先日、愛知県美術館へ行った折、ジュンク堂書店名古屋栄展にも寄って、小さな展示会を見てきた。岡野大嗣短歌集「たやすみなさい」や「サイレンと犀」の挿絵を担当している安福望さんの原画展だ。

安福さんのイラストは初めて見かけたときから、添えられた短歌と絵の響き合いがものすごく好きで、荒みがちなツイッターの世界のなかで、憩いの場所となっていた。例えるなら、窮屈な学校生活の中で心身ともに独りきりになれる場所――裏庭の木陰とか、特別教室棟の廊下の突き当りの窓辺とか、人気のない図書室の閲覧席とか、そんな感じ。

たぶん、岡野さんの短歌だけでも、逆に安福さんのイラストだけでも、これほどは心に響かなかっただろう。コラボレーションの奇跡的な成功例だと思う。ツイッターで「 #tanka #たやすみなさい 」で検索すると素敵な例がたくさん出てくる。

れすといんぴいすれすといんぴいすフタの上で液体スープ温めながら /岡野大嗣

先週のこと、なんの気なしにTLを眺めていたら、安福さんの原画展情報が流れてきた。どうせ東京・京都・福岡ぐらいを回るのではないかと(いわゆる「名古屋飛ばし」)思って詳細を見たら、1月21日~2月16日までジュンク堂書店名古屋栄店地下2階ギャラリーにて開催ではないですか! 十分手(足)の届く範囲だった。もちろん、見に行きますとも!

ジュンク堂へ足を踏み入れると、何でもありの本棚にウットリしながら、版元では在庫切れになっているという「文藝」春号を幸いにも見つけ、浮き浮きした気分でギャラリーを探した。

ギャラリーはすぐに見つかった。思っていたよりも小さなスペースで、ここに書店がオープンする前は給湯室か何かに使われていたような凹んだ一画だった。
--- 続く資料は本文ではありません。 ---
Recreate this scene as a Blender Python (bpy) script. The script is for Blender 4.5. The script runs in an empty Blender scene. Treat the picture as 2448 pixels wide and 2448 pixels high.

しかも、壁は塗り直された形跡はなく、よく見ると剥がれや汚れが残っていて、急ごしらえ感が半端ない。そんな壁の三方に同じ高さで規則正しく原画が展示されていた。想像よりも小さなサイズだった。ハガキくらいの小さな画面に小さく書き込まれた人やクマやイヌの姿。筆の跡も鮮やかなとりどりの色。注意深く探さないと見失いそうな歌の言葉。なんというか、泥沼の中から、小さくて可憐な蓮の花がいくつも顔をのぞかせているイメージだ。

自分の中高生時代を思い出した。学校ならではの閉じられた世界の中で、なかなか居場所を見つけることができず、いつもどこかに隠れていたかったと同時に、信頼できる誰かには見つけて欲しいという矛盾した感情を抱えていた。当時の自分が何か絵を描いたとしたら、やはり小さ目の用紙に細かな書き込みを入れていただろう。存在していてごめんなさい、という気持ちと、ささやかで小さな場所だからこそ心持ちを吐き出せるという安心感を感じつつ。

青い時代の感覚を青いまま保ち、表現できることに一種の羨ましさと眩しさを感じる。

こんな素敵な絵が何枚も飾られているというのに、そして書店自体は決して少なくない客の入りなのに、その時ギャラリーで鑑賞していたのは、自分ひとりだった。広い目で見れば、短歌自体ポピュラーな世界ではないのだけど、偶然でもいいから思春期の真っ只中にいる人達の目に触れて欲しい、それもできるだけ多く、と思ってしまった。